UL Japan はこうした規制動向や自動運転分野の進捗にあわせ、サイバーセキュリティ監査・評価の新サービスを国内自動車業界に提供。国連欧州経済委員会(UNECE)「サイバーセキュリティおよびソフトウェアアップデート」に関する法規基準への準拠を支援。サイバーセキュリティ欧州型式認証に向けた次のような支援を展開する。

・サイバーセキュリティ管理システムのフレームワーク
・ソフトウェアアップデート管理システムのフレームワーク
・WP.29の法規基準並びにISO/SAE 21434規格にもとづくギャップ分析
・脅威分析とリスクアセスメントのフレームワーク
・サイバーセキュリティ監査
・セキュリティ試験(侵襲的・非侵襲的な侵入テストと脆弱性分析)
・オートモーティブ サイバーセキュリティ プロフェッショナル(UL CCSP: Certified Cybersecurity Professionals)の認定

自動車サイバーセキュリティトレーニングは、2日間のコースを実施。エンジニア・開発者に自動車分野のセキュリティのプロセス・関連規格とそのインパクトについて理解を深めるプログラムで支援する。

ギャップ分析は、 法規・規格要求事項の理解促進、 法規・規格要求事項にもとづく組織体制分析、 既存の組織体制との比較による課題把握などをめざし、 改善内容提案、体制構築提案、ロードマップ策定へとつなげる。

CSMS・SUMS構築は、法規・規格に準拠したCSMS構築、法規に準拠したSUMS構築、セキュリティ監査を学び、セキュリティプロセス・ポリシーやガイドラインの構築・発行へとつなげる。

リスクマネジメントフレームワーク構築では、ISO/SAE 21434より参照されるISO 31000:2018にもとづくリスクマネジメント体制構築、リスク特定・評価・低減のためのリスクマネジメント戦略策定を学び、リスクを特定・評価・低減するためのプロセス、ポリシー、テンプレートを含むガイドラインや、組織内にリスクマネジメントの文化を根付かせるためのポリシー・プロセスを発行・策定する。

脅威分析・リスク評価フレームワーク(TARA)構築支援では、資産・攻撃サーフェス・ダメージシナリオ・脅威の特定、各種脅威レーティングにもとづいたセキュリティ試験フレームワーク策定を学び、セキュリティ体制評価レポート(資産・攻撃サーフェス・ダメージシナリオ・脅威の種類・脅威評価)発行へとつなげる。

監査・試験サービスでは、監査サービスによる型式認証準備支援や、試験サービスによる製品・システムのセキュリティ構築支援によって、サイバーセキュリティ監査(WP.29, ISO/SAE 21434要求事項にもとづいた監査、型式認証実施前の事前確認)、システム・コンポ―ネントに対する試験(カスタムペネトレーションテスト、脆弱性分析)などを実施していく。

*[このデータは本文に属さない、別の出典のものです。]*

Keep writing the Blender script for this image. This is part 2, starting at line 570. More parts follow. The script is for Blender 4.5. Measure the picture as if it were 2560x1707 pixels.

UL Japan事業開発部の川口昇部長は、「日本でのサービス提供は東京オフィスを中心に行うが、特にオランダのライデンには自動車関連のスタッフが多くいるため、オランダ、シンガポール、日本で連携していく予定だ。OEMだけでなく、ティア1、ティア2の部品メーカーやデバイスメーカーからも含め、既に数十件の問い合わせを受けている」とコメントした。